Friday, July 4, 2008

An American In Berlin

Oy, I'm going to try and have the Ypres posts up this weekend. Not much time with the kids out of school now!

In meantime, saw this interesting story in the New York Times. The Americans have just opened a new embassy in Berlin, right beside the Brandenburg Gate. This was quite a contentious project, as the Germans are very particular over what gets placed in that square.

Some Germans find the new embassy rather ugly. After a spate of embassy bombings in Africa by Al Qaeda in the 90s, American embassy design has focused on security over aesthetics. Their embassy in Kenya, for example, used to have large glass windows around the outside; when it was bombed, huge numbers of people were killed and injured from shards of glass rather than from the explosion itself.

(Their embassy here in The Hague is representative of their attitude towards embassies today--from the outside it resembles a maximum-security prison.)

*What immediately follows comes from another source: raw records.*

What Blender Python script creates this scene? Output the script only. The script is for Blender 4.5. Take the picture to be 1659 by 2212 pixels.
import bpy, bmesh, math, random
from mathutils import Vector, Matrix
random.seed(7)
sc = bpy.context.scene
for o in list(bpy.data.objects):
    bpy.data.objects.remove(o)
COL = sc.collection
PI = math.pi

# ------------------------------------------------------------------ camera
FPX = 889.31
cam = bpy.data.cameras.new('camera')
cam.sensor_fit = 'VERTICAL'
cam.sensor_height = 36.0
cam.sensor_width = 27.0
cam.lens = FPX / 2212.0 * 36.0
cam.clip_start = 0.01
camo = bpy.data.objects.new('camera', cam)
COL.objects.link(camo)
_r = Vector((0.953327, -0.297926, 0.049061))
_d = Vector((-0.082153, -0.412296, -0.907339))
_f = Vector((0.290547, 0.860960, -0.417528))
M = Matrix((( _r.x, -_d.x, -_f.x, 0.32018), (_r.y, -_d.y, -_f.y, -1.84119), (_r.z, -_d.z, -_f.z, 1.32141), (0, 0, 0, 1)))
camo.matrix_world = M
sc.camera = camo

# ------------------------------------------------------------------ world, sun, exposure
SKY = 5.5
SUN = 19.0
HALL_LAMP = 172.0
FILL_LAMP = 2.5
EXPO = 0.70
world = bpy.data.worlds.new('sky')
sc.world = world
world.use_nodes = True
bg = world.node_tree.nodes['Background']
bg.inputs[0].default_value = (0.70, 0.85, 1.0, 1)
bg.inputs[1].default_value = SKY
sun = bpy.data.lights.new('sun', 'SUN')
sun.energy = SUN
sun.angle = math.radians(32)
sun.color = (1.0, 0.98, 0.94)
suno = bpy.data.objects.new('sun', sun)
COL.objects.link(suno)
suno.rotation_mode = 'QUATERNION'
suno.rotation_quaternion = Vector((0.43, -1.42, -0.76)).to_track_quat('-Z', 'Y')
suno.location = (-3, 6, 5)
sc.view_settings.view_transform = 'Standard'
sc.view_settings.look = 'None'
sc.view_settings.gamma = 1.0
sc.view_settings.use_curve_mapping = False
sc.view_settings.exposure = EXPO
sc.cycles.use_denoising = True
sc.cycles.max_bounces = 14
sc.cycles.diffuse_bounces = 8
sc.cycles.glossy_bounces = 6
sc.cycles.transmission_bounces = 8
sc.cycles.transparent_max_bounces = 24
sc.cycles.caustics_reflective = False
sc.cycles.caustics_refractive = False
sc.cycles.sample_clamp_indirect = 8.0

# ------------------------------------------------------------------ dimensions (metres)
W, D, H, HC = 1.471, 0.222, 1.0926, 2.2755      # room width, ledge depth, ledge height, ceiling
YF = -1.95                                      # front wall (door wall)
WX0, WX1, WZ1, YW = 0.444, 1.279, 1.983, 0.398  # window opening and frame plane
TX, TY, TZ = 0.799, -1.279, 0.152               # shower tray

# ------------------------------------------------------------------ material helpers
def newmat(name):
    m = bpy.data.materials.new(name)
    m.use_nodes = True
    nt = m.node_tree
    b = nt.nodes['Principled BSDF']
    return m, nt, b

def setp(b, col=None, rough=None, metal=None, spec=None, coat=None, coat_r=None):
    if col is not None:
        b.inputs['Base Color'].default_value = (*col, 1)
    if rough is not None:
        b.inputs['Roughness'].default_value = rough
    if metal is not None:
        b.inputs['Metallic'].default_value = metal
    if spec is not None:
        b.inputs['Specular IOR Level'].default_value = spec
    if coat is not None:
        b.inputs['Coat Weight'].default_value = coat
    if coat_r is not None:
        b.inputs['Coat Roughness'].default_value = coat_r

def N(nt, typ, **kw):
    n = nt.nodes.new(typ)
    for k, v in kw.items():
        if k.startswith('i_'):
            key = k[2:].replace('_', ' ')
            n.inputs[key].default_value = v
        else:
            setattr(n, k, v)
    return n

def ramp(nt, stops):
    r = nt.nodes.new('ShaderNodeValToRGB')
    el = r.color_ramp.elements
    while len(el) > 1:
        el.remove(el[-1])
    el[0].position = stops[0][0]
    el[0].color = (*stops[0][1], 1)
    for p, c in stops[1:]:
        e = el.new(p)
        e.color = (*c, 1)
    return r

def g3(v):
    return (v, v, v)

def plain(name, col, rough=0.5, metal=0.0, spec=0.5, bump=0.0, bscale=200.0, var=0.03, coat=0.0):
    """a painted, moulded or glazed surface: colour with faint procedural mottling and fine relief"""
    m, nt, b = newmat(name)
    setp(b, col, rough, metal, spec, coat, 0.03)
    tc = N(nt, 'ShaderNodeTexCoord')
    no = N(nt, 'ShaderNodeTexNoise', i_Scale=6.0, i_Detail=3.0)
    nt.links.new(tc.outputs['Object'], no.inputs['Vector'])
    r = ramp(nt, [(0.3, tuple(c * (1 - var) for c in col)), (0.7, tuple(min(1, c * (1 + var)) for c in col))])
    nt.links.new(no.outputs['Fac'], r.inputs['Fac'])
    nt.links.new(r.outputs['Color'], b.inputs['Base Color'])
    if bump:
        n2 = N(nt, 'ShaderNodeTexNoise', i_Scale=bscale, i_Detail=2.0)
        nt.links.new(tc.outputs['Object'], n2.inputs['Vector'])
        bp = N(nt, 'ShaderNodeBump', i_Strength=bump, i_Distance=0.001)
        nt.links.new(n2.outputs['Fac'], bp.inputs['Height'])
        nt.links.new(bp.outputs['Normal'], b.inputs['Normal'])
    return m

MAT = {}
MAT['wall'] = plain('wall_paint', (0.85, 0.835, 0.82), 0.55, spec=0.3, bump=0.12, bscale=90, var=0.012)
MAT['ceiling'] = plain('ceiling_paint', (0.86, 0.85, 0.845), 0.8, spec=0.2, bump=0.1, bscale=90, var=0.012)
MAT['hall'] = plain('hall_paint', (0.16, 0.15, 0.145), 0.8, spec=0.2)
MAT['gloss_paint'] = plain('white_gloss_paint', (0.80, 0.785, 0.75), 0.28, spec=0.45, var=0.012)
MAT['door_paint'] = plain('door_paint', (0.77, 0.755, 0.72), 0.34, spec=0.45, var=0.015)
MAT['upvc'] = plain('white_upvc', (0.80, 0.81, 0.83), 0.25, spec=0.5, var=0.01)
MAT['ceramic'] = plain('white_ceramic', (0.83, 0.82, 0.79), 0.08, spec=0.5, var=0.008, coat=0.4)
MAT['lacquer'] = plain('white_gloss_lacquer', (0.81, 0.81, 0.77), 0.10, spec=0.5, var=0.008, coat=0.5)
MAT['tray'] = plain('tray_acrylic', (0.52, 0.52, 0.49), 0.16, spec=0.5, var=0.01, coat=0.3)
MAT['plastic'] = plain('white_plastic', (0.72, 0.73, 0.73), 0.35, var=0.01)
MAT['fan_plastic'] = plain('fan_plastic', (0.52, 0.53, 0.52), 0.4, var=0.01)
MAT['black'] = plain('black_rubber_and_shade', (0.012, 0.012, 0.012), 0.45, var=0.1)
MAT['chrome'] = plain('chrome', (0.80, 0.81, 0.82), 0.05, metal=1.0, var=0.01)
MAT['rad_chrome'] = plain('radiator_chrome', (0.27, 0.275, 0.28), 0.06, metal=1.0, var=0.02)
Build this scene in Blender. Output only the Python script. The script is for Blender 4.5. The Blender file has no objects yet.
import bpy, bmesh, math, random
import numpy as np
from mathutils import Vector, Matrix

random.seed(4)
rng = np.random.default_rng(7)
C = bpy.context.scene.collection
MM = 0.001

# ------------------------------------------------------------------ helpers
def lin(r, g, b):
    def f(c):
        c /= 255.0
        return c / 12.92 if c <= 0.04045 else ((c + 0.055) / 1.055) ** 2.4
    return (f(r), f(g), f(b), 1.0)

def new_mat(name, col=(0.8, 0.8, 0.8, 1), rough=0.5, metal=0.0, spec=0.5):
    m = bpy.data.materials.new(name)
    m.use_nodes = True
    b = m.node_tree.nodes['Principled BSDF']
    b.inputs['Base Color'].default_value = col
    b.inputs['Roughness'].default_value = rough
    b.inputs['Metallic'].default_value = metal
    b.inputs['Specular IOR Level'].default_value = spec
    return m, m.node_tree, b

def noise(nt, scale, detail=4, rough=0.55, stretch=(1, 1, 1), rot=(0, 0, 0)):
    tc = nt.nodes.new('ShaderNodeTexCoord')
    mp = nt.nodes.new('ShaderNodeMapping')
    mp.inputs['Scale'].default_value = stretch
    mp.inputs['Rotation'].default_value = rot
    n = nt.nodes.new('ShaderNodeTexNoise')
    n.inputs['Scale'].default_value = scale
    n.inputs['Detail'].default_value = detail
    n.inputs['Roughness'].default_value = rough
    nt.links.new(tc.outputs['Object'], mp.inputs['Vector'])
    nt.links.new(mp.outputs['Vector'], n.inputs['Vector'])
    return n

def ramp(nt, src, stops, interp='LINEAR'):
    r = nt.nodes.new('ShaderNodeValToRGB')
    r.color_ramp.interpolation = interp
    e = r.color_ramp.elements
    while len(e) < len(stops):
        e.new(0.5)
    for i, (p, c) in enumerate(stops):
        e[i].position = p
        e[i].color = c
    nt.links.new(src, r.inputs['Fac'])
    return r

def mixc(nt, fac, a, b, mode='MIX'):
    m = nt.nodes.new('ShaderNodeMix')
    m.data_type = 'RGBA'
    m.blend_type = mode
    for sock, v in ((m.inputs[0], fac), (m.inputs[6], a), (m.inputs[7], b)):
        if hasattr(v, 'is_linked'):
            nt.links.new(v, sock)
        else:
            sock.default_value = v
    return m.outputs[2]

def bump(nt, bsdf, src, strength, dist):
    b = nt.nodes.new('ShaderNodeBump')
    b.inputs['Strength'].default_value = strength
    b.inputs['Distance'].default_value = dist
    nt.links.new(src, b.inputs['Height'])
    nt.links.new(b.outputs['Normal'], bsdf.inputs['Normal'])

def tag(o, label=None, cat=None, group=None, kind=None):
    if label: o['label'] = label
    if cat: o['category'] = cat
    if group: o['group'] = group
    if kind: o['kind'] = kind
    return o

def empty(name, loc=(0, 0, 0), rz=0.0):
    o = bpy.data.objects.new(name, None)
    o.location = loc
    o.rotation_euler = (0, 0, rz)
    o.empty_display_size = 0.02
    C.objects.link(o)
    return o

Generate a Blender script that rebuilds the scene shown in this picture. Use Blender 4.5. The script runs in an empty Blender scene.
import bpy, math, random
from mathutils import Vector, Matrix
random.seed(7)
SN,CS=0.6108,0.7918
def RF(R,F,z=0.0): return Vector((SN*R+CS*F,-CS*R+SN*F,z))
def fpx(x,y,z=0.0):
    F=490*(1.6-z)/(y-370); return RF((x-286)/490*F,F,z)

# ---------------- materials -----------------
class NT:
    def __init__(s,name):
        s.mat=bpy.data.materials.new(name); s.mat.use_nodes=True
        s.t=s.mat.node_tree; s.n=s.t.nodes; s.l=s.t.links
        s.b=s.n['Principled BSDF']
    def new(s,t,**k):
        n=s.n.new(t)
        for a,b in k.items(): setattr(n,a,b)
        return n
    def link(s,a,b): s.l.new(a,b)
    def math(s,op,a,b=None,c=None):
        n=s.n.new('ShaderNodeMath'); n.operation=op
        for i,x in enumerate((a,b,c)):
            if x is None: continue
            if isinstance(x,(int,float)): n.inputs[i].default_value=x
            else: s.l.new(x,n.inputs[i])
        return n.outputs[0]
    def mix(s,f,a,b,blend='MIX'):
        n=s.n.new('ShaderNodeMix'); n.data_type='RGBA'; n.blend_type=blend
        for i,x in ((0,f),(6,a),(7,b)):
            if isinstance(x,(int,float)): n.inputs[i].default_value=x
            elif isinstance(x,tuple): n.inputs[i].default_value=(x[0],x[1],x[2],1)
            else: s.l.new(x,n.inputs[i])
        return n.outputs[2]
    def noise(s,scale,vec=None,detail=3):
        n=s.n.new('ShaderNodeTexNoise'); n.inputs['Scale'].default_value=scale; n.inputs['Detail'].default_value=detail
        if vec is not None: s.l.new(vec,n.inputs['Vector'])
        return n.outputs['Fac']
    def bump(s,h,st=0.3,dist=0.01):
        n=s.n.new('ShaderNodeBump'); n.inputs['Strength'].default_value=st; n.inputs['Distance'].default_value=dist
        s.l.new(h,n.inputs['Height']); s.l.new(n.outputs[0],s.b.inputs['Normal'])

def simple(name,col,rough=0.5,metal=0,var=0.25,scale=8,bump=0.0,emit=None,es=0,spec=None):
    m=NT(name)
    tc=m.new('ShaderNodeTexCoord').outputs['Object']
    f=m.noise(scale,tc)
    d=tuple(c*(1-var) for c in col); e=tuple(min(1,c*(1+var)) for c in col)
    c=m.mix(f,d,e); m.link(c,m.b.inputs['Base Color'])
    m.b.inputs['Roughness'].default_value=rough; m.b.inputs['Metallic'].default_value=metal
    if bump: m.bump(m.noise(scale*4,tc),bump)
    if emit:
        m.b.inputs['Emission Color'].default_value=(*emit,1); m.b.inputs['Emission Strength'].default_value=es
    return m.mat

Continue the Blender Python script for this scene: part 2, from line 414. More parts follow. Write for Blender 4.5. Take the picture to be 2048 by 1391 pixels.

But the Germans also didn't want the embassy to look TOO nice. As you might remember from my trip to Berlin, the French embassy is also in the square but is basically a dull-looking box; the Germans don't want anything fancy to take the attention away from the Gate. I still find this insistence a bit silly on their part, but maybe it's just some historical German thing that I don't get.

Anyway. In the photo below, the new embassy is in the very center and the Gate is to the right.



When the new United States Embassy opens here on Friday it will mark the end not only of nearly four years of construction, but also of the final chapter in more than a decade of an often bitter process between the city and American diplomats, punctuated in the final stages by hard jabs from local architecture critics.

[...]

The embassy, the first designs for which were completed in 1996, seemed to attract criticism that reflected the prevailing mood in Germany over the years toward the United States, from a reassertion of sovereignty over its former occupier in the 1990s to a reaction against the post-9/11 bunker mentality. Even with the finishing touches this spring, the broadsides continued, this time coming from German architecture critics. “Fort Knox at the Brandenburg Gate,” the newspaper Süddeutsche Zeitung put it in May.

Visiting the embassy last week, Secretary of State Condoleezza Rice acknowledged the controversy, saying, “I know it was not easy to bring this embassy to this place, but it is absolutely fitting that the United States Embassy is here where it was before World War II, and this place, sitting right there, is also testament to the fact that nothing is impossible.” [Brian's note--that's a little dramatic, I think...]

As Ms. Rice noted, the new embassy is a return for the United States to its old home before World War II on the historic Pariser Platz, next to the Brandenburg Gate. It is a special moment for the entire city, as the final rebuilt space on the historic square.